Si algo define la obra literaria de Rodrigo Cortés, desde sus primeros antiaforismos hasta éxitos como la novela Los años extraordinarios y el diccionario satírico Verbolario, es una libertad creativa que tiene una dimensión de juego irreverente, y otra de trabajo riguroso, a conciencia, con el material, es decir, con las palabras y su música y sentido. Y es esta libertad el hilo que también hilvana las diferentes piezas que componen Cuentos telúricos (Random House), una antología de relatos, disponible a partir del próximo 9 de mayo, donde cabe casi todo y lo insólito desborda lo probable una y otra vez, aunque el estilo y el ingenio ofrecen una firme red de contención.
Entre lo extraño, la magia y el absurdo, la imaginación atraviesa una colección de cuentos en la que lo real se reviste de fantasía, la cual adquiere una verosimilitud que trastoca la representación del mundo.
Un lago puede aparecer de golpe en un paisaje; la creatividad de un niño jugando en la playa es una eficaz manera de simplificar la idea de la vida, y al mismo tiempo deja al descubierto aquello que se resiste a una explicación; la lógica matemática da pie al sinsentido; y en una función teatral, la línea que separa al actor del personaje es una ilusión que se resquebraja.
Y es precisamente allí, en los desajustes o resquicios entre realidad y representación, y entre lo posible y lo imposible, donde emergen las historias que Cortés trama, rehuyendo de las moralejas y los giros didácticos. Porque en ellas, como le explica un abuelo a su nieta en La fábula del arroz y el jugador de ajedrez, «nada nunca, querida niña, tiene sentido.
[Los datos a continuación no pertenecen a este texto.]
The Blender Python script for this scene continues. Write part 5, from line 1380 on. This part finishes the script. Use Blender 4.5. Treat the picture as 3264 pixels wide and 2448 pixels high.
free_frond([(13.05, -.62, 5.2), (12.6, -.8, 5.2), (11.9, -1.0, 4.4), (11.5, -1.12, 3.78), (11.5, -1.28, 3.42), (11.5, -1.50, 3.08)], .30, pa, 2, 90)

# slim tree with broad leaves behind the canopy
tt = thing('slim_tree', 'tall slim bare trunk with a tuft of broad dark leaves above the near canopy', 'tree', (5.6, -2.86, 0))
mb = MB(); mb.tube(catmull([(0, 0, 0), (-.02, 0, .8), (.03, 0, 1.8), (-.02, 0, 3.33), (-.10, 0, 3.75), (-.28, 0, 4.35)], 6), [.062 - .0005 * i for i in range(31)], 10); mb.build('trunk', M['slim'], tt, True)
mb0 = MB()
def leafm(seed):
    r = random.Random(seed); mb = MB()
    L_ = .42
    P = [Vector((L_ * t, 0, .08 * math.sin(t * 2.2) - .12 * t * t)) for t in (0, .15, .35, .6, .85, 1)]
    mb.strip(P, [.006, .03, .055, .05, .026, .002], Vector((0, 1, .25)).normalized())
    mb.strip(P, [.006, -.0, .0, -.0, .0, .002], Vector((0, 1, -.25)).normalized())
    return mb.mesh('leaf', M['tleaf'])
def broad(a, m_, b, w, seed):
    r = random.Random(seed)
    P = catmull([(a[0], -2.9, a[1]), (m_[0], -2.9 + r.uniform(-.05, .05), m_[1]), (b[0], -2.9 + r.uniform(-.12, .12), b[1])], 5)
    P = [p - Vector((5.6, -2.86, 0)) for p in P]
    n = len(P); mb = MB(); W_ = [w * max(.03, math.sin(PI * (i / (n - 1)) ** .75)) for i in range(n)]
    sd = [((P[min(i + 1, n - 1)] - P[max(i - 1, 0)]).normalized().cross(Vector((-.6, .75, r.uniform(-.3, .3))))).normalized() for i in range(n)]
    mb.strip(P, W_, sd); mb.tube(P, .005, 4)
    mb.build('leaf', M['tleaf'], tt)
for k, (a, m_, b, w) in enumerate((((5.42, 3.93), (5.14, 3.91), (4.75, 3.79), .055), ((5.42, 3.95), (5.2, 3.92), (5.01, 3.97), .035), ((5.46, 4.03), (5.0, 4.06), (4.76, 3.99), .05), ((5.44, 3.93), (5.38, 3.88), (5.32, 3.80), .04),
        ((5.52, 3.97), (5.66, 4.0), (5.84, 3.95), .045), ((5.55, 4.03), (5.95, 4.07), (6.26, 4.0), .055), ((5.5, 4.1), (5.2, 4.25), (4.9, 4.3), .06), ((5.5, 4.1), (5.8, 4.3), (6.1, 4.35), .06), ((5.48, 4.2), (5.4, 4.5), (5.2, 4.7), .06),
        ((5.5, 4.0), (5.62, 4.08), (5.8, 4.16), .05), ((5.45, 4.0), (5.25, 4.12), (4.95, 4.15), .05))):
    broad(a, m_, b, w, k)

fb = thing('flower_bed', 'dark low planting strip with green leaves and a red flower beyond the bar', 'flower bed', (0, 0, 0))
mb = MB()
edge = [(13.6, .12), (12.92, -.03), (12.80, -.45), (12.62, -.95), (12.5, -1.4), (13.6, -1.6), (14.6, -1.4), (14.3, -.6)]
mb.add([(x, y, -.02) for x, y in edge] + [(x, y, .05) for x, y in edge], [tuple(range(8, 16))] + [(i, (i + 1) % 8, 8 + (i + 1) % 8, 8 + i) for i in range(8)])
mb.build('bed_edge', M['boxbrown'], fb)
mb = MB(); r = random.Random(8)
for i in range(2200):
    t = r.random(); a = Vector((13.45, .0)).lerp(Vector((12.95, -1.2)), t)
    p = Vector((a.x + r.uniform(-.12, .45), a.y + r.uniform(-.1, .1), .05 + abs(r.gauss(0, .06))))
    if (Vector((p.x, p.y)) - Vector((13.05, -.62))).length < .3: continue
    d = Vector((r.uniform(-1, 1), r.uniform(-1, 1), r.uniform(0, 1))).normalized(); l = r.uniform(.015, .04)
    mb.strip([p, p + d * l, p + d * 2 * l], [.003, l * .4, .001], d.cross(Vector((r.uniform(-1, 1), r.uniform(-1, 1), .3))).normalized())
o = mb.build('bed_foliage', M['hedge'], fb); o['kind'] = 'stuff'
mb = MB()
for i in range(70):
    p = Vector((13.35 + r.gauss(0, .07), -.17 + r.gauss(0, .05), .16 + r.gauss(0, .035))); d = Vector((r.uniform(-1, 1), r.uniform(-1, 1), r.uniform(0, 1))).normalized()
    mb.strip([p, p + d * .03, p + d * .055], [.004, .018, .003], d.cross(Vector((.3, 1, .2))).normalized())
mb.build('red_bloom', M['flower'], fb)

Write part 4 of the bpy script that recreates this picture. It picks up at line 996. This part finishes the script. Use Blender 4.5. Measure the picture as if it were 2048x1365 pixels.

Salvo que quieras dárselo tú». Y en esta frase condensa un concepto que recorre sutilmente una antología en la que cuando la ficción se desprende de la función capta aquellos estratos de experiencia soterrados entre palabras.
Así, en el monólogo digresivo del abuelo se desliza una triste historia de pérdida y el flujo asimétrico del amor; en Agosto y el autómata resuena, inevitable, el fin de la inocencia; y los retratos que integran la serie Soutinesques, donde brilla el talento de Cortés para el estilo brevísimo, contienen vidas enteras en unos pocos trazos.
Y entre diálogos disparatados, criaturas levemente extravagantes y situaciones de una densidad onírica, los Cuentos telúricos hablan de la escritura, de la forma y el fondo, de la imaginación que viene, va o se queda en blanco, de los fantasmas que no existen y aquellos que son pura memoria, y de las palabras que ocultan miedos, falsean verdades, si es que existen, y construyen realidades que, al fin y al cabo, también son meros relatos.
Valle-Inclán y Kafka
«Hay días normales y días extraños», piensa uno de los personajes del cuento Gente serpiente, y hay otros -se podría añadir- que son la combinación exacta de los dos.
Es en ese territorio de rara y encantadora ambigüedad donde transcurren unas historias que viran, con elegancia y también con cierta dosis de desencanto, hacia el disparate y el absurdo. Y, entre guiños a Lewis Carroll y Franz Kafka, entroncan con la obra de Álvaro Cunqueiro, Enrique Jardiel Poncela, Valle-Inclán y Rafael Azcona, referentes ineludibles de Rodrigo Cortés.
Despojada de solemnidad y mensajes bien atados, su prosa reivindica algo que se pasa por alto a menudo: la literatura entendida como un ejercicio de imaginación y libertad que tiene su parte de juego, a la par que ilumina el mundo desde la distancia, ese necesario extrañamiento, que imponen la magia y el humor.
De la fantasía y el humor surgen estas narraciones en las que los autómatas tienen voluntad propia, las fábulas concluyen sin una moraleja, aquí y allá deambulan los espectros y los animales utilizan el lenguaje con ingenio. Un universo en el que inventiva y realidad se vuelven indistinguibles.